Learning Tableau with O’Reilly for Higher Education: A Student’s Perspective


Aleena Rahman, MSF 2020

Vanderbilt University Library is excited to share how our subscription to O’Reilly for Higher Education is being used by Vanderbilt students to learn new skills and software programs virtually. This is the first in a three-part series of student-authored articles. Aleena Rahman, a master of finance student graduating this month, discusses her experience using O’Reilly for Higher Education to learn how to use the software program Tableau.

Human beings process and respond to visual data better than any other form of data.  According to research done by Vogel et al. (1986), our brains process images 60,000 times faster than text.  I am aware of the irony in how I am trying to convince you to take on this data visualization course. Hear me out though because it is a real pity when someone has put in the blood, sweat, and tears to come up with groundbreaking results, but nobody can be bothered to read them.  After all, a visually appealing graph is harder to miss than a boring table with lists of numbers that scroll for miles.

Now you may be thinking, “I’m not artistic enough to make fancy dynamic charts.”  The great thing about Tableau is that you don’t have to be.  Tableau is an interactive data visualization software.  It has such a wealth of built-in design and data manipulation functions at your disposal that you may never have known that a certain style would represent your data so perfectly until you’ve tried it.  The top five industries that use Tableau are computer software, IT and services, financial services, healthcare, and education.

The Walker Management Library provides access to the O’Reilly for Higher Education database.  This is a digital learning platform offering online instructional tutorials that span the fields of computer programming, technology, and business.  I highly recommend the five-and-a-half-hour course Hands-on Visual Analysis with Tableau 10.x.  It is taught by data scientist Govind Acharya, the principal analyst at the UC Davis Budget and Institutional Office.

The course walks you through the download and installation of Tableau and Tableau Prep. There is also a Github folder containing Excel files that you’ll want to download to follow along the exercises in the videos. The link to this folder can be found under the ‘Details’ tab in the box that lists the sections.
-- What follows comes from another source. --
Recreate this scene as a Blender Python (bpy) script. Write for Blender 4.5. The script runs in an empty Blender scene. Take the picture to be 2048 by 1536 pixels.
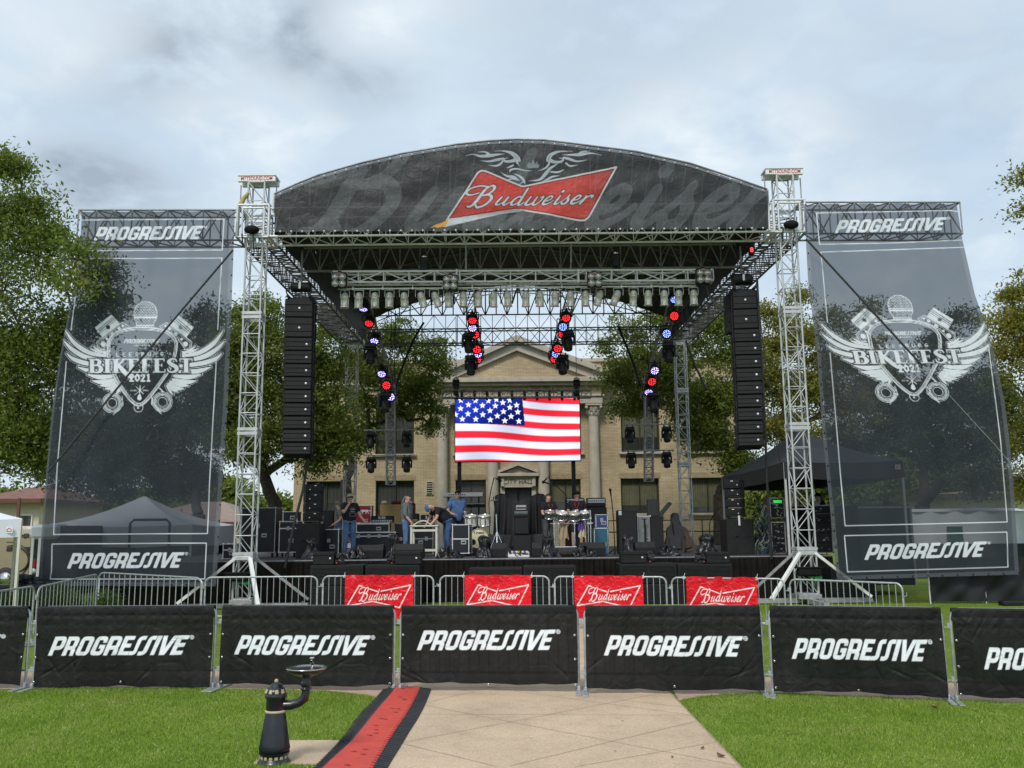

Throughout the series, the instructor demonstrates with the use of examples the importance of data visualization, both in research and practice. Each video ends with a 10 second sneak peek of what comes next. I’m not sure how deliberate that was, but I found it to be a very effective nudge to keep me hooked. I was watching 10-15 videos in a row easily. The videos only show the instructor’s Tableau window, but they’re still so captivating because he experiments with different functions and shows best practices, preferences, and mistakes.

Tableau is compatible with a plethora of file types.  You name it, Tableau can open it and work with it: Excel, JSON, PDF, Spatial, Text file, etc.  It can also do a lot of the work automatically such as recognizing breaks in data (the split function), suggesting relevant charts, and fitting data into selected charts in a meaningful way.  Tableau also has functions that allow the user to rearrange or recalculate data as needed.  Things that normally take hours to do on Excel are a matter of a few clicks on Tableau to make data chart-ready.  Tableau uses very intuitive programming language that is similar to R.  One feature I found very helpful was when writing code that makes use of other calculated fields, a side pane shows the code used to create those previously calculated fields.  Yes, you can do calculations on any file and upload the data, but you may make a graph and midway think of a more representative metric.  Within seconds you can create that metric and incorporate it into the graph.  If you are working with cross-sectional data across many countries, you can choose to group data by regions and create graphs based on individual countries’ values and based on regions.  Tableau can help you visualize data by categorizing it by color, shape, and size of markers.  It’s pretty neat.  For time series data, if a pattern or cyclicality is detected, Tableau has a forecast feature to create graphs projecting into future years.  The final section of the course covers dashboards.  The instructor covers their use, features they should have, an example of a bad dashboard, industry best practices, and walks you through creating a good dashboard.

Following is the list of sections and topics:

Chapter 1 – Getting Started with Tableau

Chapter 2 – Connect Your Data in Tableau

Chapter 3 – Tableau Prep

Chapter 4 – Building Your First Visualizations

Chapter 5 – Enhancing Your Data with Filters and Groups

Chapter 6 – Creating Artful Analytics with Calculations

Chapter 7 – Using Spatial Data to Improve Insight

Chapter 8 – Advanced Calculations and Parameters

Chapter 9 – Dashboards for Stories

Research and data analysis are universal across all fields, and mine is no exception.  Finance is all about quantifying business performance and having a more entertaining way to represent numbers is essential to getting your point across and being heard by clients, both institutional and retail.  Investor presentations, scenario studies, analyst reports on equities, and simulation analyses are just a few of the many areas where this software can be a valuable resource.  Tableau is absolutely a valuable tool in helping you present your data in a visually appealing way without compromising on the depth of meaning.